7-   Nama Yazılı Pay Senetlerinin Bastırılmasını Talep Hakkı

Kanun’un 486/3. maddesi kapsamında azınlık pay sahiplerinin talebi üzerine, yönetim kurulu nama yazılı pay senedi bastırarak, pay sahiplerine dağıtması zorunludur. Nama yazılı pay senetleri bakımından talep azlıktan gelmekte ancak sadece azlık değil, tüm pay sahiplerinin pay senetlerinin bastırılıp dağıtılması öngörülmüştür.

8-   Kuruluş ve Sermaye Artırımında İbraya Engel Olma Hakkı

Kurucuların, yönetim kurulu üyelerinin ve denetçilerin, şirketin kuruluşundan ve sermaye artırımından doğan sorumlulukları, şirketin tescili tarihinden itibaren dört yıl geçmedikçe sulh ve ibra yoluyla kaldırılamaz. Bu sürenin geçmesinden sonra da sulh ve ibra ancak genel kurulun onayıyla geçerlilik kazanır. Ancak Kanun’un 559. maddesinde azlık pay sahipleri sulh ve ibranın onaylanmasına karşı iseler, sulh ve ibra genel kurulca onaylanmayacağı hükme bağlanmıştır.

Sonuç:

Görüleceği üzere her ne kadar şirket yönetiminin çoğunluk pay sahiplerinin kontrolünde olduğu düşünülse de Kanun’da azınlık pay sahiplerinin hakları ayrıntılı olarak düzenlenmiş ve azınlık pay sahiplerine çoğunluk yönetiminin aldığı kararları sorgulamak ve denetlemek için pek çok imkân tanınmıştır.
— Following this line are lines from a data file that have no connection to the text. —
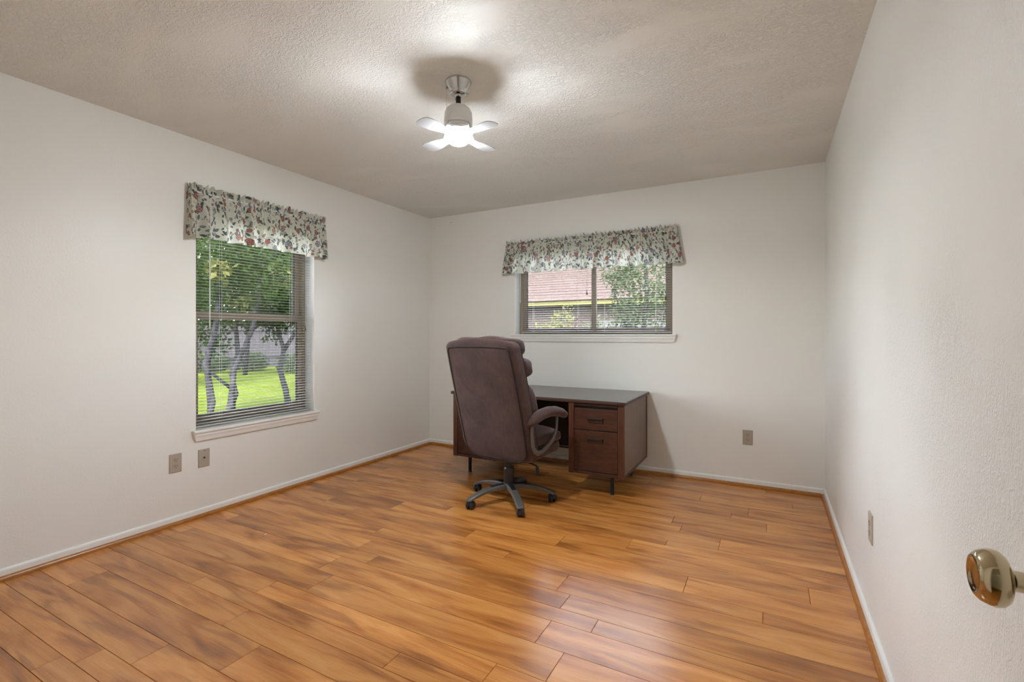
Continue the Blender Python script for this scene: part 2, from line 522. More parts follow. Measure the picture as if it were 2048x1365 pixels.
# ------------------------------------------------------------------ floor: planks one by one
ROWS = [-1.55, -1.40, -1.24, -1.14, -1.02, -0.86, -0.76, -0.60, -0.44, -0.34, -0.22, -0.06, 0.04, 0.20, 0.32, 0.42, 0.58, 0.677, 0.768, 0.860, 0.990, 1.152, 1.275, 1.370, 1.488, 1.656, 1.817, 1.915,
        2.040, 2.205, 2.302, 2.465, 2.620, 2.768, 2.845, 3.002, 3.120, 3.242, 3.385, 3.480, 3.640, 3.760, 3.860, 4.020, 4.155]
KNOWN = {0.677: -2.285, 0.768: -2.20, 0.860: -2.015, 0.990: -1.70, 1.152: -1.962, 1.275: -1.207, 1.370: -0.861, 1.488: -0.672, 1.656: -0.793,
         1.817: -0.625, 1.915: -0.797, 2.040: -0.868, 2.205: -0.026, 2.302: -0.351, 2.465: 0.157, 2.620: -0.70, 2.768: -0.517, 2.845: -0.25, 3.242: -0.018}
floor = MB().box(XL, XR, -1.55, YB, -0.06, -0.010).obj('floor', 'subfloor_dark', origin=(0, 0, 0))
tag(floor, 'orange-brown wood laminate floor of random-width planks', 'floor', None, 'structure')
PL = 1.213
rng = random.Random(3)
for y0, y1 in zip(ROWS[:-1], ROWS[1:]):
    j = KNOWN.get(y0, rng.uniform(-1.6, -0.4))
    while j > XL: j -= PL
    xs = [j + PL * k for k in range(6)]
    cuts = [XL] + [x for x in xs if XL + 0.04 < x < XR - 0.04] + [XR]
    for x0, x1 in zip(cuts[:-1], cuts[1:]):
        g, cmf = 0.0009, 0.0004
        a, b, c_, d = x0 + g, x1 - g, y0 + g, y1 - g
        mb = MB()
        mb.add([(a, c_, -0.01), (b, c_, -0.01), (b, d, -0.01), (a, d, -0.01),
                (a, c_, -0.0009), (b, c_, -0.0009), (b, d, -0.0009), (a, d, -0.0009),
                (a + cmf, c_ + cmf, 0), (b - cmf, c_ + cmf, 0), (b - cmf, d - cmf, 0), (a + cmf, d - cmf, 0)],
               [(0, 1, 5, 4), (1, 2, 6, 5), (2, 3, 7, 6), (3, 0, 4, 7), (4, 5, 9, 8), (5, 6, 10, 9), (6, 7, 11, 10), (7, 4, 8, 11), (8, 9, 10, 11)])
        mb.obj('plank', 'plank_laminate', floor, origin=((a + b) / 2, (c_ + d) / 2, -0.01))

# baseboards (rounded top) and wood shoe moulding
def run(name, mat, prof, p0, p1, out, label, cat):
    """profile (out, z) swept from p0 to p1"""
    rs = [[(p[0] + out[0] * o, p[1] + out[1] * o, z) for o, z in prof] for p in (p0, p1)]
    mb = MB().rings(rs)
    o = mb.obj(name, mat)
    return tag(o, label, cat, None, 'structure')
BP = [(0, 0), (0.012, 0), (0.012, 0.044), (0.0105, 0.050), (0.007, 0.054), (0.003, 0.056), (0, 0.056)]
SP = [(0.012, 0), (0.026, 0), (0.026, 0.006), (0.0245, 0.013), (0.021, 0.018), (0.016, 0.021), (0.012, 0.0225)]
run('baseboard_left', 'white_trim', BP, (XL, YF), (XL, YB), (1, 0), 'low white baseboard along the left wall', 'baseboard')
run('baseboard_back', 'white_trim', BP, (XL + 0.0125, YB), (XR - 0.0125, YB), (0, -1), 'low white baseboard along the end wall behind the desk', 'baseboard')
run('baseboard_right', 'white_trim', BP, (XR, 0.05), (XR, YB), (-1, 0), 'low white baseboard along the right wall', 'baseboard')
run('trim_1', 'shoe_wood', SP, (XL, YF), (XL, YB - 0.0125), (1, 0), 'orange wood shoe moulding at the foot of the left wall', 'moulding')
run('trim_2', 'shoe_wood', SP, (XL + 0.0265, YB), (XR - 0.0265, YB), (0, -1), 'orange wood shoe moulding at the foot of the end wall', 'moulding')
run('trim_3', 'shoe_wood', SP, (XR, 0.05), (XR, YB - 0.0125), (-1, 0), 'orange wood shoe moulding at the foot of the right wall', 'moulding')

# ------------------------------------------------------------------ windows (built in a u,w,z frame: u along the wall, w outward, z up)
def frame_map(side):
    if side == 'left':
        return lambda u, w, z: (XL - w, u, z)
    return lambda u, w, z: (u, YB + w, z)

class UB(MB):
    """MB that takes boxes in wall coordinates"""
    def __init__(self, side):
        super().__init__(); self.m = frame_map(side); self.side = side
    def ubox(self, u0, u1, w0, w1, z0, z1):
        a, b = self.m(u0, w0, z0), self.m(u1, w1, z1)
        return self.box(min(a[0], b[0]), max(a[0], b[0]), min(a[1], b[1]), max(a[1], b[1]), z0, z1)

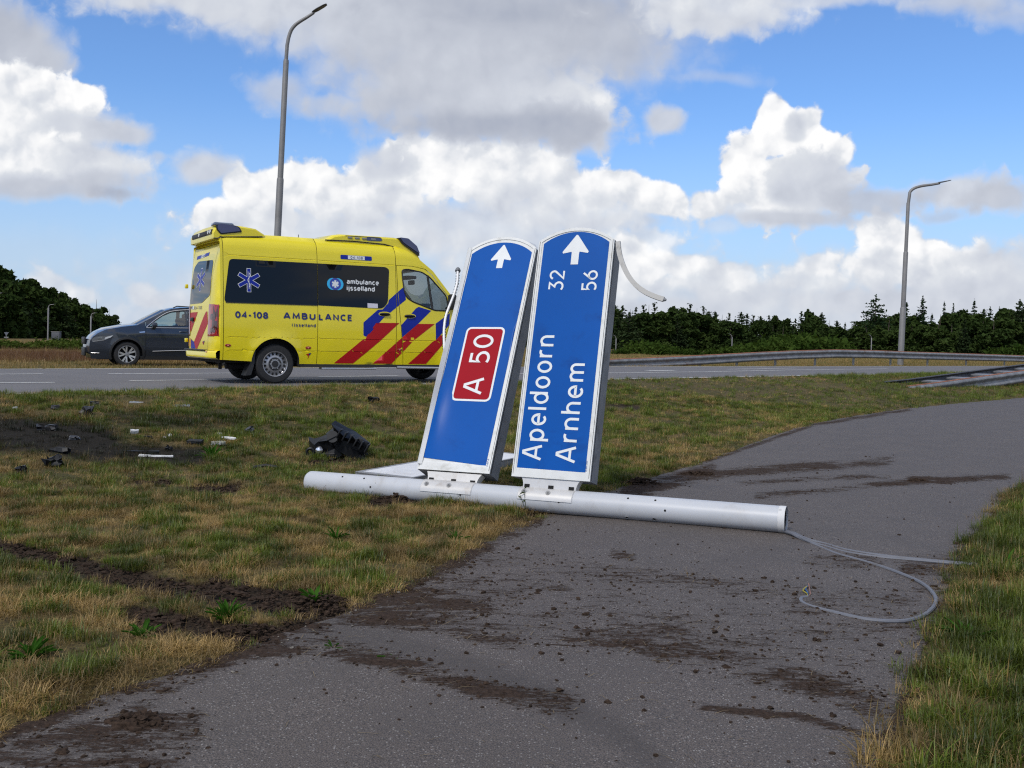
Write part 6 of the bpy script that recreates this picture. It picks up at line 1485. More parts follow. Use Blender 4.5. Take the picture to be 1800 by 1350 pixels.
def spruce(seed, h=14.0, w=5.0, gap=.0, levels=20, droop=.25, pw=.85, rag=.7):
    r = np.random.default_rng(seed); P = []
    for L in range(levels):
        z = h * (.06 + .92 * L / levels); R_ = w / 2 * (1 - L / levels) ** pw * r.uniform(.75, 1.15) + .12
        nb = 13 if R_ > 2.5 else 9 if R_ > .7 else 6
        for b in range(nb):
            a = 2 * PI * (b + r.uniform(-.3, .3)) / nb + L; rl = R_ * r.uniform(rag, 1.12); dz_ = r.normal() * (.9 - rag)
            for t in np.linspace(.15, 1, max(3, int(rl * 4))): P.append((rl * t * math.cos(a) + r.normal() * .06, rl * t * math.sin(a) + r.normal() * .06, z - droop * rl * t + .12 * rl * t * t + r.normal() * .05 + dz_))
    for z in np.linspace(h * .93, h, 8): P.append((r.normal() * .04, r.normal() * .04, z))
    return leaf_quads(np.array(P), .34, r, .55, 1.1)
def pine(seed, h=12.0, w=5.0):
    A = spruce(seed, h, w * 1.25, levels=17, droop=.02, pw=.62, rag=.25)
    r = np.random.default_rng(seed + 5); P = np.stack([r.uniform(-w / 2, w / 2, 420), r.uniform(-w / 2, w / 2, 420), r.uniform(.02, .5, 420) * h], 1)
    return np.concatenate([A, leaf_quads(P, .42, r, .2)])
def trunk_mesh(h, r0, m=m_bark, limbs=4, seed=0):
    r = np.random.default_rng(seed); mb = MB(); mb.tube([(0, 0, -.2), (.03, 0, h * .3), (-.02, .04, h * .65), (0, 0, h * .95)], [r0, r0 * .8, r0 * .5, r0 * .12], n=7)
    for q in range(limbs):
        z = h * r.uniform(.3, .7); a = r.uniform(0, 2 * PI); l = h * r.uniform(.12, .22); mb.tube([(0, 0, z), (l * .5 * math.cos(a), l * .5 * math.sin(a), z + l * .3), (l * math.cos(a), l * math.sin(a), z + l * .7)], [r0 * .35, r0 * .22, r0 * .06], n=5)
    me = bpy.data.meshes.new('trunk'); me.from_pydata(mb.v, [], mb.f); me.materials.append(m); return me
PROT = {}
for i in range(5): PROT['b%d' % i] = (crown_mesh('crown', broadleaf(40 + i, 10, (6.4, 7.6, 5.6, 8.2, 6.8)[i]), m_decid), trunk_mesh(10, .20, seed=i), 10.0)
for i in range(4): PROT['p%d' % i] = (crown_mesh('crown', pine(60 + i, 12, (4.6, 5.6, 4.0, 5.0)[i]), m_pine), trunk_mesh(12, .17, seed=9 + i), 12.0)
for i in range(3): PROT['s%d' % i] = (crown_mesh('crown', spruce(80 + i, 14, (6.4, 4.6, 7.0)[i]), m_conif), trunk_mesh(14, .17, limbs=0), 14.0)
PROT['big'] = (crown_mesh('crown', spruce(97, 14, 17.0, levels=13, droop=.20, pw=.72, rag=.35), m_conif), trunk_mesh(14, .25, limbs=0), 14.0)
PROT['thin'] = (crown_mesh('crown', spruce(99, 14, 8.0, levels=16, droop=-.05, rag=.5), m_conif), trunk_mesh(14, .14, limbs=0), 14.0)
NAME = {'b': 'broadleaf_tree', 'p': 'pine_tree', 's': 'spruce_tree', 't': 'spruce_tree'}
def plant_tree(kind, px, top_y, D, label, group, name=None, wide=1.0):
    cr, tk, h0 = PROT[kind]; p = vplane(px, top_y, D); h = p.z - ZF; s = h / h0
    t = thing(name or NAME.get(kind[0], 'conifer_tree'), label, 'tree', (p.x, p.y, ZF - .05), random.uniform(0, 6.28), group); t.scale = (s * wide * random.uniform(.9, 1.15), s * wide * random.uniform(.9, 1.15), s)
    c = bpy.data.objects.new('crown', cr); COL.objects.link(c); c.parent = t
    k = bpy.data.objects.new('trunk', tk); COL.objects.link(k); k.parent = t
    return t
GR, GL_, GM = 'trees of the wood beyond the road at right', 'trees of the wood at left', 'low trees between the left wood and the ambulance'
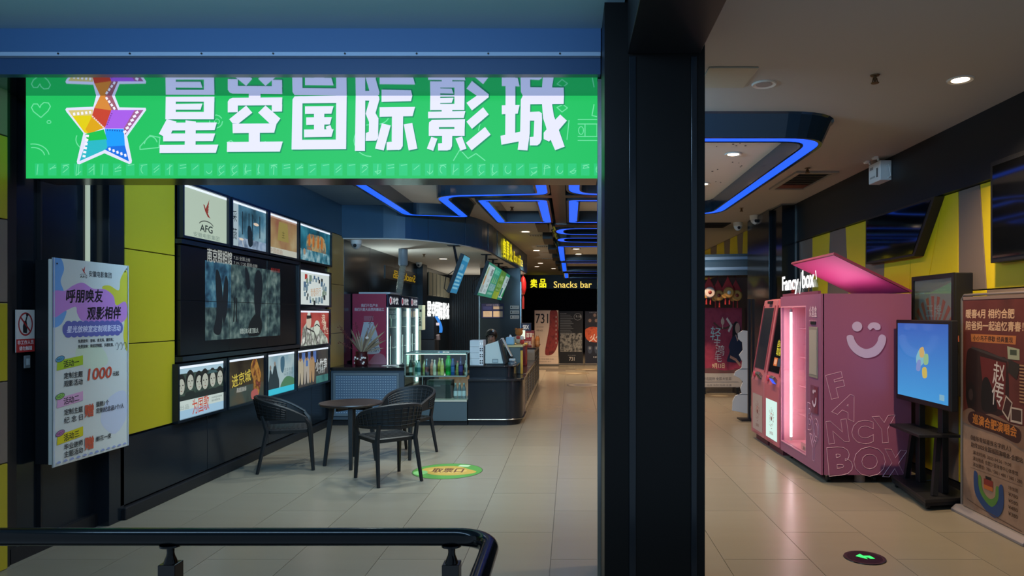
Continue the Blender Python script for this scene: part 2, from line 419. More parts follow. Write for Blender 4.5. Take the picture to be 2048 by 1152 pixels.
# dropped ceiling frames with blue strips
HOUS = mat('#1a2e40', .16, name='hazed_black_gloss')  # black housings, blued by haze painted into their colour
def trough(label, pts, r=.22, panel=CEILW, lights=(), zb=3.2, holes=0):
    cx = sum(p[0] for p in pts)/len(pts); cy = sum(p[1] for p in pts)/len(pts)
    t = thing('ceiling_light_frame', label, 'ceiling light', (cx, cy, zb), 'dropped ceiling frames with blue strips')
    o = rounded(pts, r, 8); n = len(o)
    def ring(a, za, b, z2, m):
        A = inset(o, a); B = inset(o, b); mb = MB()
        mb.add([(*p, za) for p in A]+[(*p, z2) for p in B], [(i, (i+1) % n, n+(i+1) % n, n+i) for i in range(n)], m); return mb
    sh = MB()
    for a, za, b, z2 in ((-.09, 3.4, -.07, 3.385), (-.07, 3.385, 0, zb+.03), (0, zb+.03, .012, zb), (.012, zb, .045, zb), (.175, zb, .2, zb), (.2, zb, .205, 3.385)):
        q = ring(a, za, b, z2, HOUS); k = len(sh.v); sh.v += q.v; sh.f += [[k+i for i in f] for f in q.f]; sh.mi += q.mi; sh.ms = q.ms
    sh.build('housing', t)
    ring(.045, zb+.006, .175, zb+.006, BLUE).build('led_strip', t)
    MB().add([(*p, 3.38) for p in inset(o, .205)], tess(inset(o, .205)), panel).build('inner_panel', t)
    return t
WPAN = mat('#d8d2c8', .6, name='perforated_white_panel')
T1 = trough('black ceiling frame with blue strip, notched corner, above the poster wall', [(-2.6, 6.1), (-.24, 6.1), (-.24, 9.1), (-1.6, 9.25), (-1.56, 11.2), (-2.62, 10.95)], .24, WPAN)
T2 = trough('black ceiling frame with blue strip at the right, nearest the emergency light', [(-.06, 6.1), (2.33, 6.1), (2.33, 10.8), (1.2, 11.0), (1.25, 9.2), (-.06, 9.1)], .45, WPAN)
trough('small square blue-lit ceiling frame just left of the cross, above the counter end', [(-1.3, 9.4), (-.27, 9.4), (-.27, 11.85), (-1.25, 11.85)], .16, WPAN)
trough('small square blue-lit ceiling frame right of the cross, partly behind the column', [(-.06, 9.4), (1.05, 9.4), (1.05, 11.85), (-.06, 11.85)], .16, WPAN)
trough('narrow oval blue-lit ceiling frame, first one past the square frames', [(-.3, 12.5), (2.0, 12.4), (2.0, 13.75), (-.3, 13.6)], .5, BRN)
trough('narrow oval blue-lit ceiling frame, second one past the square frames', [(-.3, 14.05), (2.0, 14.0), (2.0, 15.3), (-.3, 14.95)], .5, BRN)
T7 = trough('long blue-edged ceiling frame holding a pair of downlights', [(-.32, 15.8), (2.0, 15.8), (2.0, 20.2), (-.32, 20.2)], .12, WPAN)
trough('blue-edged ceiling frame with small vent, second from the snack sign', [(-.3, 20.8), (2.0, 20.8), (2.0, 25), (-.3, 25)], .12, WPAN)
trough('farthest blue-edged ceiling frame, right above the snack sign', [(-.25, 26), (2.0, 26), (2.0, 29.6), (-.25, 29.6)], .12, BLKM)
cr = struct(MB().box(-.24, -.06, 6.15, 12.3, 3.21, 3.39, BLK).build('trim_5')); MB().box(-1.5, 1.2, 9.16, 9.36, 3.215, 3.39, BLK).build('cross_arm', cr); MB().box(-.26, 1.9, 12.0, 12.35, 3.2, 3.39, BLK).build('cross_arm', cr)
for i in range(6):
    MB().box(-.62+.04*i, -.4+.03*i, 12.4+i*2.4, 13.6+i*2.4, 3.26, 3.4, BLKM).build('side_block', cr)
# perforation dots of the white panels
for T, x0, x1, y0, y1 in ((T1, -2.3, -.5, 6.5, 8.9), (T2, .2, 2.0, 6.5, 10.5)):
    mb = MB()
    for k in range(70):
        x = random.uniform(x0, x1); y = random.uniform(y0, y1); r = random.choice((.006, .009, .012)); mb.lathe([(r, 3.376), (r, 3.381)], (x, y, 0), BLKM, 6)
    stuff(mb.build('perforation', T))

# ceiling fixtures
RING = mat('#cfc9bf', .4)
def downlight(x, y, z, label, on=True, p=45, r=.075, grp=None, col=(1, .70, .42)):
    t = thing('downlight', label, 'downlight', (x, y, z), grp)
    MB().lathe([(r*.8, z-.004), (r*1.15, z-.012), (r*1.25, z-.004), (r*1.25, z+.0)], (x, y, 0), RING, 20).build('trim_ring', t, True)
    MB().lathe([(.001, z-.007), (r*.82, z-.007), (r*.82, z-.004)], (x, y, 0), WARM if on else mat('#8f8a84', .4), 16).build('lamp', t)
    if on and p:
        s = spot((x, y, z-.03), p, col); s.parent = t; s.location = (0, 0, -.03)
downlight(2.9, 5.2, 3.4, 'brightly lit round downlight nearest the right wall', p=78)
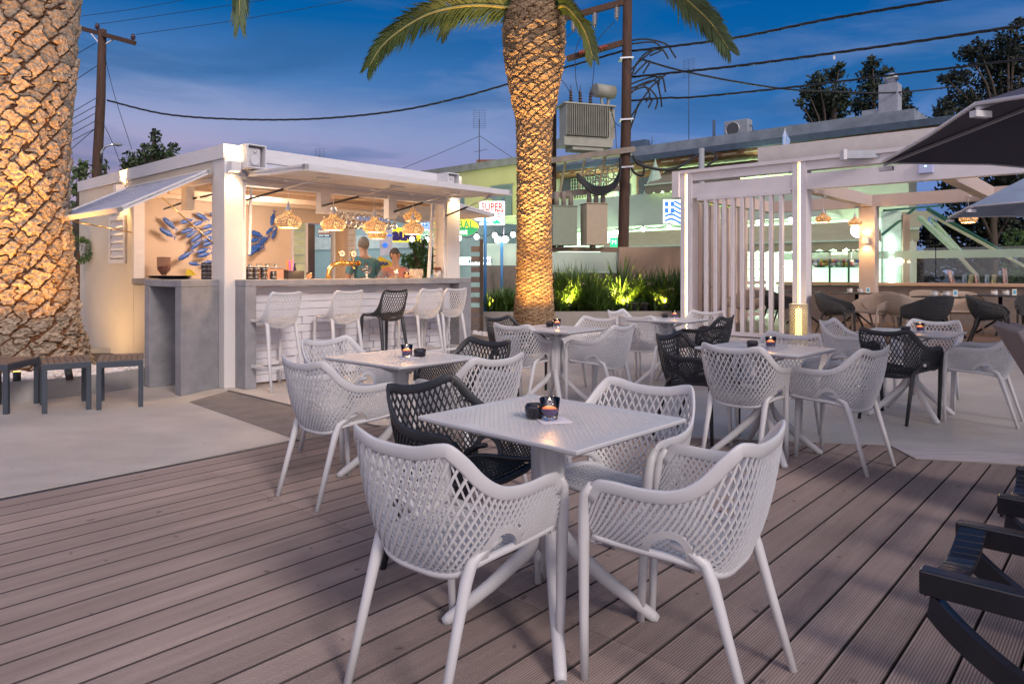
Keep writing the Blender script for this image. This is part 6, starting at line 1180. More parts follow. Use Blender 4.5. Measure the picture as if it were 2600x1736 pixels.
# awnings
def awning(parent, x0, x1, y0, y1, z0, z1, val, m, mr, sc=.42):
    mb = MB(); n = max(6, int((x1-x0)/sc)); mb.add([(x0, y0, z0), (x1, y0, z0), (x1, y1, z1), (x0, y1, z1), (x0, y0, z0-.02), (x1, y0, z0-.02), (x1, y1, z1-.02), (x0, y1, z1-.02)], [(0, 1, 2, 3), (7, 6, 5, 4)]); w_ = (x1-x0)/n
    for i in range(n):
        a = x0+i*w_; q = [(a, y1, z1-.03), (a+w_, y1, z1-.03)]+[(a+w_-w_*k/6, y1, z1-.03-val-.10*math.sin(math.pi*k/6)) for k in range(7)]; mb.slab(q, (0, .015, 0))
    o = mb.build('awning', m, parent); mb = MB(); mb.box(x0, x1, y1-.04, y1+.02, z1-.03, z1+.03); mb.build('front_rail', mr, o)
M_aw = mat('olive_awning', (.33, .31, .20), .9, var=.08, vscale=2, bump=.2); M_rail = mat('pale_rail', (.5, .62, .48), .6)
awning(bb, bl_(1688, .0), bl_(1925, 0), .3, -1.7, 5.95, 5.05, .28, mat('brown_awning', (.20, .18, .13), .9, var=.1), M_rail)
awning(bb, bl_(1590, -1.4), bl_(2228, -1.4), -1.41, -3.4, 3.1, 2.35, .22, M_aw, M_rail)
awning(bb, bl_(2245, -3), bl_(2345, -3), -1.41, -3.6, 3.35, 2.65, .30, M_aw, M_rail)
# ground floor: lit shop
M_lit = mat('lit_shop_wall', (.7, .8, .7), .8, emit=(.62, 1.0, .66), estr=.85, var=.1, vscale=2); M_tubel = mat('fluorescent_tube', (1, 1, 1), emit=(.80, 1, .86), estr=7, var=0)
def shopback(x0, x1, z0, z1, y=.36): 
    mb = MB(); mb.box(x0, x1, y-.02, y+.03, z0, z1); o = mb.build('shop_window', M_lit, bb); mb = MB()
    for i in range(8): z_ = z0+(z1-z0)*i/8; mb.box(x0, x1, y-.06, y-.021, z_, z_+.04)
    mb.build('shelf', M_pg, o); return o
shopback(bl_(1420, .4), bl_(2240, .4), .3, 3.3)
mb = MB()
x = bl_(1600, -1)
rg = np.random.default_rng(3)
for (a, b, z) in ((bl_(1660, -1.2), bl_(1700, -1.2), 2.3), (bl_(2145, -1.2), bl_(2180, -1.2), 2.15), (bl_(1985, -1), bl_(2012, -1), 1.5)): mb.box(a, b, -1.3, -1.22, z, z+.07)
mb.build('tube_lamp', M_tubel, bb)
for px in (1500, 1620, 1790, 1960, 2140): light('shop_light', 'POINT', (bl_(px, -1.6), -1.9, 1.9), 130, (.78, 1, .66), bb, shadow_soft_size=.3)
for px, z in ((1500, 5.0), (1700, 4.9), (1900, 5.0)): light('balcony_light', 'POINT', (bl_(px, -1), -1.0, z), 140, (.80, 1, .60), bb, shadow_soft_size=.3)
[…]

Azınlık pay sahiplerine kanunen tanınan haklar dışında, esas sözleşme ile veya pay sahipleri arasında düzenlenen hissedarlar sözleşmesinde de düzenlemeler yapılarak, bazı konulara ilişkin kararların oy birliği ile alınması şartı veya yönetimde temsile ilişkin haklar sağlamak suretiyle sözleşmesel anlamda koruyucu haklar tanınması da mümkündür.